On Tuesday 20 Apr 2010 12:02:07 Arjan van de Ven wrote:
> On Tue, 20 Apr 2010 10:10:49 +0100
>
> Tvrtko Ursulin <tvrtko.ursulin@...hos.com> wrote:
> > > it's better then to stay high longer... at least on modern machines
> > > the inbetween states are pretty much either useless or actually
> > > energy hurting compared to the higher state.
> >
> > Why do you think it is not good for latency to stay at higher
> > frequency for longer?
>
> oh it will be.

Well you said that "it's not even good for that ;-(" when I said that it may
be good for latency...

> > governor it was much much better. That is why I proposed to have a
> > gradual lowering as an option in on-demand. You said it already does
> > that - I ask are you sure? And also now you are saying it would not
> > be good for latency
> > - above is an example when it clearly does help (a lot).
>
> but the *gradual* lowering just does not make sense.
> might as well just stay at the highest frequency for the duration for
> which you do the gradual lowering, it's more efficient for power on most
> modern machines.
>
> The problem is if you do this gradual thing for long enough to help
> you on desktop loads, or the stay-high thing, on server workloads the
> power efficiency will completely and utterly tank. Been there tried
> that ;-)

Maybe it does not make sense for energy efficiency but it does for latency, I
think we have now agreed on that so it would be a nice knob to have. If I had
some time I would implement it if for nothing then to spice up this thread. :)

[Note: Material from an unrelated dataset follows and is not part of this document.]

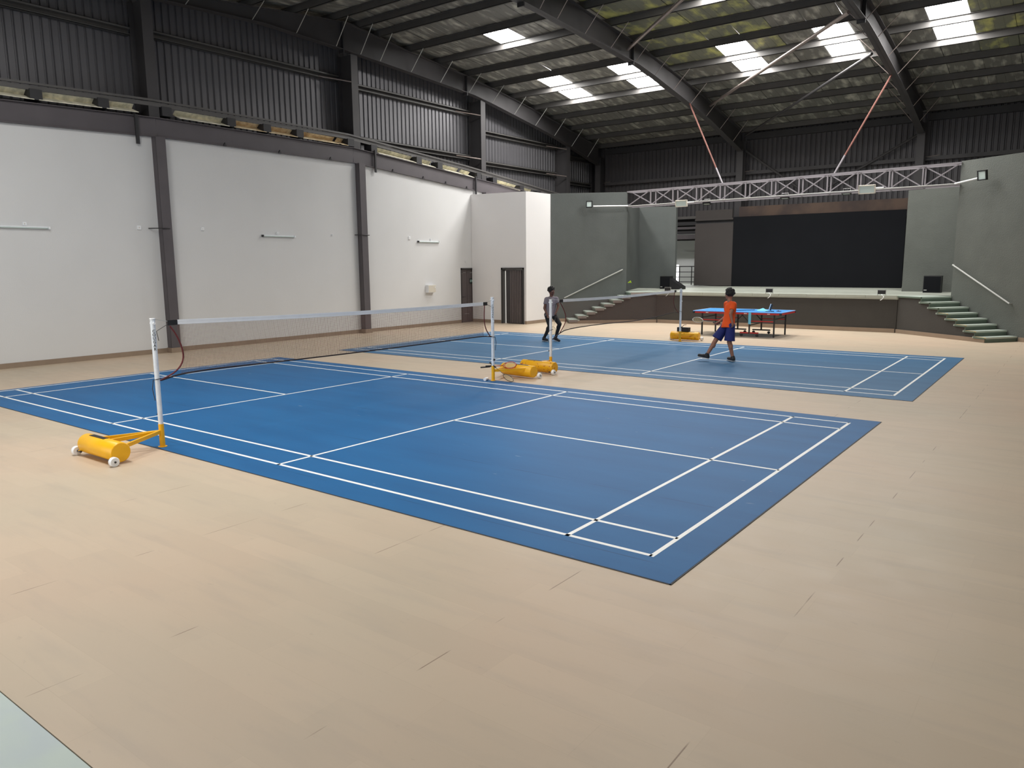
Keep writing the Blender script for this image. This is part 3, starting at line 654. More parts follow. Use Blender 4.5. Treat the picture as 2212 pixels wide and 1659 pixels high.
def net(x, y0, y1, zt0, zt1, low, ya, yb, side0, side1, label, xb=None):
    xb = x if xb is None else xb
    X = lambda y: x + (xb - x) * (y - y0) / (y1 - y0)
    t = thing('badminton_net', label, 'net', (0, 0, 0), 0, 'badminton nets')
    top = lambda y: zt0 + (zt1 - zt0) * (y - y0) / (y1 - y0) - .028 * math.sin(math.pi * (y - y0) / (y1 - y0))
    ly = [a for a, b in low]; lz = [b for a, b in low]
    bot = lambda y: lerp(ly, lz, y)
    n = 24; mb = MB()
    for i in range(n):
        a = y0 + (y1 - y0) * i / n; b = y0 + (y1 - y0) * (i + 1) / n
        for dz, h in ((-.017, .026), (-.052, .026)): mb.beam((X(a), a, top(a) + dz), (X(b), b, top(b) + dz), .006, h)
        mb.beam((X(a), a, top(a) - .035), (X(b), b, top(b) - .035), .003, .05)
    mb.build('top_tape', M['white'], t)
    def smooth(q):
        for _ in range(2):
            o = [q[0]]
            for (a, b), (c, d_) in zip(q[:-1], q[1:]): o += [(a * .75 + c * .25, b * .75 + d_ * .25), (a * .25 + c * .75, b * .25 + d_ * .75)]
            q = o + [q[-1]]
        return q
    mb = MB(); side0 = smooth(side0); side1 = smooth(side1)
    pts = [(X(y), y, z) for y, z in smooth(low)]
    MB().tube(pts, .011, 6).build('bottom_cord', M['cordb'], t)
    for sd in (side0, side1): MB().tube([(X(y), y, z) for y, z in sd], .01, 6).build('side_cord', M['cord'], t)
    # left/right boundary of the mesh follows the side cords
    def bound(sd, z):
        zs = sorted([(q[1], q[0]) for q in sd]); return lerp([q[0] for q in zs], [q[1] for q in zs], z)
    th = .0011
    k = 0; y = y0 + .0
    while y < y1:
        zt, zb = top(y) - .06, bot(y)
        # clip against side curves
        segs = 6; last = None
        for i in range(segs):
            za = zb + (zt - zb) * i / segs; zc = zb + (zt - zb) * (i + 1) / segs
            zm = (za + zc) / 2
            if bound(side0, zm) <= y <= bound(side1, zm):
                xx = X(y); mb.add([(xx - th, y - th, za), (xx + th, y + th, za), (xx + th, y + th, zc), (xx - th, y - th, zc)], [(0, 1, 2, 3)])
        y += .02; k += 1
    nr = 34
    for j in range(nr):
        f = (j + .5) / nr; n2 = 30; L = []
        for i in range(n2 + 1):
            y = y0 + (y1 - y0) * i / n2; z = bot(y) + (top(y) - .06 - bot(y)) * f; L.append((y, z))
        for (a, za), (b, zb) in zip(L[:-1], L[1:]):
            lo, hi = bound(side0, za), bound(side1, za)
            a2, b2 = max(a, lo), min(b, hi)
            if b2 <= a2: continue
            mb.add([(X(a2), a2, za - th), (X(b2), b2, zb - th), (X(b2), b2, zb + th), (X(a2), a2, za + th)], [(0, 1, 2, 3)])
    tag(mb.build('net_mesh', M['netc'], t, fix=False), kind='stuff')
    for ya_, yb_, z in ((y0 - .13, y0, zt0), (y1, y1 + .12, zt1)):
        MB().box(x - .006 if ya_ < y0 else xb - .006, ya_, z - .07, (x if ya_ < y0 else xb) + .006, yb_, z - .005).build('end_strap', M['black'], t)
    MB().tube([(x, y0 - .12, zt0 - .02), (x, ya + .02, zt0 + .02)], .004, 5).build('tie_string', M['rail'], t); MB().tube([(x, y0 - .12, zt0 - .05), (x + .02, ya + .03, zt0 - .13), (x + .02, ya + .05, zt0 - .25)], .004, 5).build('tie_string', M['steeld'], t)
    MB().tube([(xb, y1 + .1, zt1 - .02), (xb, yb - .02, zt1 + .03)], .004, 5).build('tie_string', M['rail'], t); MB().tube([(xb, y1 + .1, zt1 - .05), (xb, yb - .03, zt1 - .1)], .004, 5).build('tie_string', M['steeld'], t)
    return t
net(6.72, .02, 6.1, 1.60, 1.55, [(-.25, .85), (0, .9), (.5, .915), (1.5, .9), (3.2, .89), (5.3, .895), (6.1, .9), (6.34, .87)], -.3, 6.38,
    [(-.08, 1.52), (.0, 1.4), (.07, 1.2), (.06, 1.05), (-.05, .93), (-.26, .85)], [(6.14, 1.49), (6.12, 1.2), (6.17, 1.02), (6.3, .88)], 'long white-taped badminton net across the near court', 6.77)
net(6.86, 8.72, 14.75, 1.50, 1.50, [(8.3, .66), (8.54, .76), (8.9, .84), (10.6, .84), (12.2, .79), (13.6, .82), (14.75, .88), (15.1, .84)], 8.22, 15.24,
    [(8.62, 1.42), (8.82, 1.2), (8.86, 1.0), (8.6, .78)], [(14.78, 1.44), (14.7, 1.2), (14.78, 1.0), (15.1, .84)], 'badminton net across the far court in front of the stage', 6.64)

# ------------------------------------------------------------------ rackets, shuttle, bag
def racket(a, b, nrm, label, frame_m, loc_group=None):
    # a: butt end, b: head tip; nrm: head plane normal
    a = V(a); b = V(b); d = (b - a).normalized(); nrm = V(nrm); nrm = (nrm - d * nrm.dot(d)).normalized(); s_ = d.cross(nrm); L = (b - a).length
    t = thing('badminton_racket', label, 'racket', tuple(a), 0, 'badminton rackets')
    loc = lambda u, w: d * u + s_ * w
    MB().tube([loc(0, 0), loc(L * .27, 0)], .014, 8).build('grip', M['black'], t)
    MB().tube([loc(L * .27, 0), loc(L * .63, 0)], .0045, 6).build('shaft', frame_m, t)
    c = L * .81; ra = L * .185; rbb = L * .15
    MB().tube([loc(c + ra * math.cos(q), rbb * math.sin(q)) for q in [2 * math.pi * i / 24 for i in range(25)]], .006, 6).build('head_frame', frame_m, t)
    mb = MB()
    for i in range(-5, 6):
        f = i / 6; h = math.sqrt(1 - f * f)
        mb.tube([loc(c - ra * h, rbb * f), loc(c + ra * h, rbb * f)], .0016, 4); mb.tube([loc(c + ra * f, -rbb * h), loc(c + ra * f, rbb * h)], .0016, 4)
    mb.build('strings', M['string'], t)
    return t
racket((6.70, 6.36, .36), (7.22, 6.42, .018), (.3, -.1, 1), 'racket slanting down from the post with its head on the floor', M['black'])
racket((6.55, 6.42, .27), (7.08, 6.72, .30), (.2, -.6, .8), 'racket with red frame lying across the yellow base arms', M['red'])
racket((6.45, 6.38, .24), (7.0, 6.84, .285), (.1, -.5, .9), 'dark racket lying beneath the red one on the yellow base', M['cord'])
tb = MB().tube([(6.66, 6.25, .035), (6.64, 6.36, .035)], .032, 12).build('shuttle_tube', M['white'], None, True); tag(tb, 'small white tub on the floor beside the racket post', 'tub')
bag = thing('kit_bag', 'small black bag resting on the far yellow base', 'bag', (6.55, 15.68, .26))
MB().add(*(lambda m: (m.v, m.f))(MB().box(-.2, -.07, 0, .16, .07, .12))).build('bag_body', M['black'], bag); MB().tube([(-.08, 0, .12), (-.02, 0, .19), (.06, 0, .2)], .008, 6).build('bag_strap', M['black'], bag)
sh = thing('shuttlecock', 'lime yellow shuttlecock in flight against the grey wall', 'shuttlecock', (6.41, 12.5, 1.76)); sh.rotation_euler = (0, math.radians(70), math.radians(20))
MB().lathe([(.013, 0), (.02, .02), (.036, .062)], (0, 0, 0), (0, 0, 1), 14).build('skirt', M['lime'], sh, True); MB().ell((0, 0, -.008), .014, .014, .014).build('cork', M['lime'], sh, True)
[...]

I also like Mike Chan's idea of minimum_full_io_speed_frequency parameter, in
addition to my gradual lowering.

> frankly, you're starting to touch at the more fundamental issues with
> ondemand. I'm not trying to solve that in this small patch, they really
> can only be solved in a complete redesign. While I'm doing such a
> redesign, I was asked to at least fix this particular gap urgently.
> Solving all of ondemand's issues needs a complete rethink of the core
> assumptions it makes (which are not correct anymore nowadays).

I understand that, although you gave no detail on how you designed this new
ondemand. Problem I have is that to me this workaround is quite ugly. If you
have to do it please add minimum_full_io_speed_frequency knob and also make it
default to current behaviour (no increase on iowait).